- **WHAT THE EXERCISE ASKS**: Extract the lines from the first one in the records below through the line containing "scene=bpy.context.scene", keeping both ends and leaving out any pictures.
═══ DATA EXCERPTS ═══
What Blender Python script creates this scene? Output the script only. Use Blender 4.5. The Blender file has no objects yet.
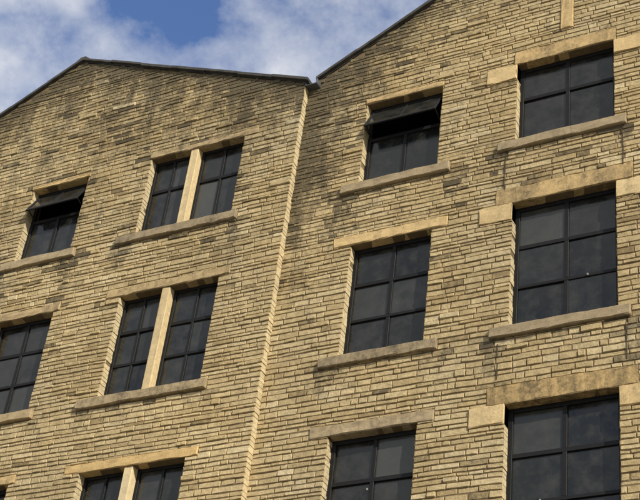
import bpy, math, random
from mathutils import Matrix, Vector, noise
random.seed(7)
D=17.5; CZ=1.6; SL=0.9914
SUN=Vector((0.74,-0.46,0.54)).normalized()
scene=bpy.context.scene

# ---------------------------------------------------------------- helpers
def link(o,parent=None):
    scene.collection.objects.link(o)
    if parent: o.parent=parent
    return o
def mesh_obj(name,V,F,mat,parent=None,smooth=False):
    me=bpy.data.meshes.new(name); me.from_pydata(V,[],F); me.update()
    if mat: me.materials.append(mat)
    return link(bpy.data.objects.new(name,me),parent)
class MB:
    def __init__(s): s.V=[];s.F=[];s.C=[]
    def box(s,x0,x1,y0,y1,z0,z1,c=(.5,0,.5)):
        b=len(s.V)
        s.V+=[(x0,y0,z0),(x1,y0,z0),(x1,y1,z0),(x0,y1,z0),(x0,y0,z1),(x1,y0,z1),(x1,y1,z1),(x0,y1,z1)]
        for f in ((0,3,2,1),(4,5,6,7),(0,1,5,4),(1,2,6,5),(2,3,7,6),(3,0,4,7)): s.F.append(tuple(b+i for i in f))
        s.C+=[c]*8
    def quad(s,a,b_,c_,d,c=(.5,0,.5)):
        b=len(s.V); s.V+=[a,b_,c_,d]; s.F.append((b,b+1,b+2,b+3)); s.C+=[c]*4
    def make(s,name,mat,parent=None,bevel=0,seg=1):
        o=mesh_obj(name,s.V,s.F,mat,parent)
        at=o.data.color_attributes.new("vc",'FLOAT_COLOR','POINT')
        buf=[]
        for c in s.C: buf+=[c[0],c[1],c[2],1]
        at.data.foreach_set("color",buf)
        if bevel:
            m=o.modifiers.new("bev",'BEVEL'); m.width=bevel; m.segments=seg; m.limit_method='ANGLE'
        return o
def N(nt,t,**k):
    n=nt.nodes.new(t)
    for a,b in k.items(): setattr(n,a,b)
    return n
def mk(name):
    m=bpy.data.materials.new(name); m.use_nodes=True
    nt=m.node_tree; return m,nt,nt.nodes['Principled BSDF']
def math_n(nt,op,a,b=None,c=None,clamp=False):
    n=N(nt,'ShaderNodeMath',operation=op); n.use_clamp=clamp
    for i,v in enumerate((a,b,c)):
        if v is None: continue
        if isinstance(v,(int,float)): n.inputs[i].default_value=v
        else: nt.links.new(v,n.inputs[i])
    return n.outputs[0]
def noise_n(nt,vec,scale,detail=4,rough=.6,dist=0):
    n=N(nt,'ShaderNodeTexNoise'); n.inputs['Scale'].default_value=scale; n.inputs['Detail'].default_value=detail
    n.inputs['Roughness'].default_value=rough; n.inputs['Distortion'].default_value=dist
    nt.links.new(vec,n.inputs['Vector']); return n.outputs['Fac']
def ramp(nt,fac,stops):
    r=N(nt,'ShaderNodeValToRGB'); e=r.color_ramp.elements
    while len(e)<len(stops): e.new(.5)
    for i,(p,c) in enumerate(stops): e[i].position=p; e[i].color=(c[0],c[1],c[2],1) if not isinstance(c,(int,float)) else (c,c,c,1)
    nt.links.new(fac,r.inputs[0]); return r.outputs[0]
def mix(nt,f,a,b,mode='MIX'):
    m=N(nt,'ShaderNodeMix',data_type='RGBA',blend_type=mode)
    for i,v in ((0,f),(6,a),(7,b)):
        if isinstance(v,(int,float)): m.inputs[i].default_value=v
        elif isinstance(v,tuple): m.inputs[i].default_value=(*v,1)
        else: nt.links.new(v,m.inputs[i])
    return m.outputs[2]
def mapping(nt,vec,sc):
    m=N(nt,'ShaderNodeMapping'); m.inputs['Scale'].default_value=sc; nt.links.new(vec,m.inputs[0]); return m.outputs[0]

# ---------------------------------------------------------------- materials
def stone_mat(name,cols,bump=.6,soot=(.052,.047,.034),sootgain=1.0,off=-2.90,lo=.70):
    m,nt,b=mk(name)
    g=N(nt,'ShaderNodeNewGeometry').outputs['Position']
    at=N(nt,'ShaderNodeAttribute',attribute_name='vc')
    sp=N(nt,'ShaderNodeSeparateColor'); nt.links.new(at.outputs['Color'],sp.inputs[0])
    base=ramp(nt,sp.outputs[0],cols)
    n1=noise_n(nt,g,9,4,.65); n2=noise_n(nt,g,60,2,.6)
    v=ramp(nt,n1,[(.25,lo),(.75,1.22)]); base=mix(nt,1,base,v,'MULTIPLY')
    v2=ramp(nt,n2,[(.3,.80),(.7,1.12)]); base=mix(nt,1,base,v2,'MULTIPLY')
    n3=noise_n(nt,g,.35,2,.5); base=mix(nt,1,base,ramp(nt,n3,[(.3,(.90,.89,.88)),(.7,(1.08,1.04,.97))]),'MULTIPLY')
    # rain-washed soot: vertical streaks + blotches
    st=mapping(nt,g,(2.3,2.3,.48)); n4=noise_n(nt,st,1.3,6,.7,.3)
    n5=noise_n(nt,g,12,4,.75)
    s=math_n(nt,'ADD',math_n(nt,'MULTIPLY',n4,1.45),math_n(nt,'MULTIPLY',n5,1.0))
    s=math_n(nt,'ADD',s,math_n(nt,'MULTIPLY',sp.outputs[1],.85*sootgain))
    s=math_n(nt,'MULTIPLY_ADD',s,2.0,off,clamp=True)
    s=math_n(nt,'MULTIPLY',s,.82)
    base=mix(nt,s,base,soot)
    nt.links.new(base,b.inputs['Base Color']); b.inputs['Roughness'].default_value=.92
    b.inputs['Specular IOR Level'].default_value=.2
    bp=N(nt,'ShaderNodeBump'); bp.inputs['Strength'].default_value=bump; bp.inputs['Distance'].default_value=.02
    h=noise_n(nt,g,26,5,.75)
    nt.links.new(h,bp.inputs['Height']); nt.links.new(bp.outputs[0],b.inputs['Normal'])
    return m
M_wall=stone_mat('gritstone_walling',[(0,(.29,.215,.11)),(.3,(.46,.355,.185)),(.6,(.57,.46,.26)),(1,(.68,.58,.37))],1.0)
M_dress=stone_mat('dressed_stone',[(0,(.28,.225,.145)),(.3,(.38,.305,.19)),(.5,(.54,.385,.175)),(.75,(.60,.475,.265)),(1,(.68,.57,.36))],.35,off=-3.02,lo=.82)
M_mortar=stone_mat('mortar_core',[(0,(.15,.11,.06)),(1,(.23,.175,.10))],.5)

def simple(name,col,rough=.6,metal=0,nscale=8,amt=.25,bump=0,spec=.4):
    m,nt,b=mk(name); g=N(nt,'ShaderNodeNewGeometry').outputs['Position']
    n=noise_n(nt,g,nscale,4,.6)
    c=mix(nt,1,col,ramp(nt,n,[(.25,1-amt),(.75,1+amt)]),'MULTIPLY')
    nt.links.new(c,b.inputs['Base Color']); b.inputs['Roughness'].default_value=rough; b.inputs['Metallic'].default_value=metal
    b.inputs['Specular IOR Level'].default_value=spec
    if bump:
        bp=N(nt,'ShaderNodeBump'); bp.inputs['Strength'].default_value=bump; bp.inputs['Distance'].default_value=.01
        nt.links.new(n,bp.inputs['Height']); nt.links.new(bp.outputs[0],b.inputs['Normal'])
    return m
M_frame=simple('dark_painted_frame',(.010,.010,.010),.6,spec=.25)
M_lead=simple('lead_flashing',(.075,.075,.08),.6,0,6,.4,.4)
M_joint=simple('open_joint_filler',(.07,.055,.035),.95,0,20,.4,.4,.1)
M_slate=simple('roof_slate',(.065,.062,.056),.8,0,5,.45,.5,.2)
M_asphalt=simple('asphalt',(.05,.05,.05),.9,0,60,.3,.5)
M_flag=simple('paving_flags',(.26,.24,.2),.9,0,4,.25,.3)
M_kerb=simple('kerb_stone',(.3,.28,.24),.85,0,9,.2,.3)
M_ground=simple('gravelly_earth',(.16,.14,.09),.95,0,.6,.35,.3)
M_paint=simple('road_paint',(.75,.74,.7),.7,0,30,.15)
M_wood=simple('door_timber',(.05,.09,.07),.6,0,12,.3,.3)
M_dark=simple('interior_plaster',(.22,.21,.19),.9)
M_catch=simple('pale_catch',(.30,.30,.28),.5)
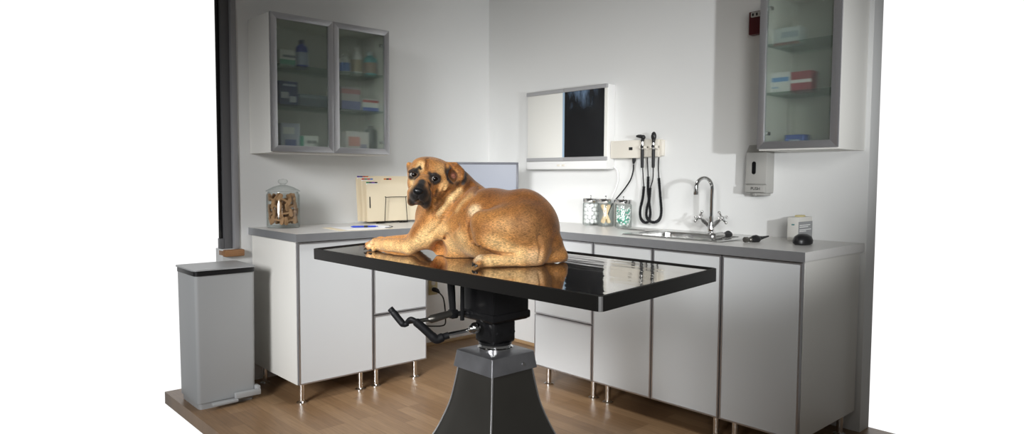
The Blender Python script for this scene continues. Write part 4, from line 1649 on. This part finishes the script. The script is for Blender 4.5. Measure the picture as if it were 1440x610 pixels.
def smin(a, b2, k):
    hh = np.maximum(k - np.abs(a - b2), 0) / k
    return np.minimum(a, b2) - hh * hh * k * .25


def comb(sl, d, k, op):
    f = FIELD[sl]
    if op == 'add':
        FIELD[sl] = smin(f, d, k)
    else:
        FIELD[sl] = -smin(-f, d, k)


def ellip(px, py, D, rpx, k=.03, yaw=0, pitch=0, roll=0, op='add', c=None):
    c = loc(px, py, D) if c is None else c
    kk = D / F_PX
    r = np.array((rpx[0], rpx[2], rpx[1])) * kk      # rpx = across, up, deep
    sl = window(c, [r.max() + .05] * 3)
    if sl is None:
        return
    X, Y, Z = grids(sl)
    A = rot_axes(yaw, pitch, roll)
    q = [(X - c[0]) * A[0, i] + (Y - c[1]) * A[1, i] + (Z - c[2]) * A[2, i] for i in range(3)]
    k0 = np.sqrt(sum((q[i] / r[i]) ** 2 for i in range(3))) + 1e-9
    k1 = np.sqrt(sum((q[i] / r[i] ** 2) ** 2 for i in range(3))) + 1e-9
    comb(sl, (k0 * (k0 - 1) / k1).astype(np.float32), k, op)


def cone(a, b2, k=.02, op='add'):
    """round cone between (px,py,D,rpx) points"""
    A_, B2 = loc(*a[:3]), loc(*b2[:3])
    ra, rb = a[3] * a[2] / F_PX, b2[3] * b2[2] / F_PX
    c = (A_ + B2) / 2
    sl = window(c, np.abs(B2 - A_) / 2 + max(ra, rb) + .05)
    if sl is None:
        return
    X, Y, Z = grids(sl)
    d = B2 - A_
    L2 = d @ d
    t = np.clip(((X - A_[0]) * d[0] + (Y - A_[1]) * d[1] + (Z - A_[2]) * d[2]) / L2, 0, 1)
    dist = np.sqrt((X - A_[0] - t * d[0]) ** 2 + (Y - A_[1] - t * d[1]) ** 2 + (Z - A_[2] - t * d[2]) ** 2) - (ra + (rb - ra) * t)
    comb(sl, dist.astype(np.float32), k, op)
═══
- **EXERCISE RESPONSE**:
What Blender Python script creates this scene? Output the script only. Use Blender 4.5. The Blender file has no objects yet.
import bpy, math, random
from mathutils import Matrix, Vector, noise
random.seed(7)
D=17.5; CZ=1.6; SL=0.9914
SUN=Vector((0.74,-0.46,0.54)).normalized()
scene=bpy.context.scene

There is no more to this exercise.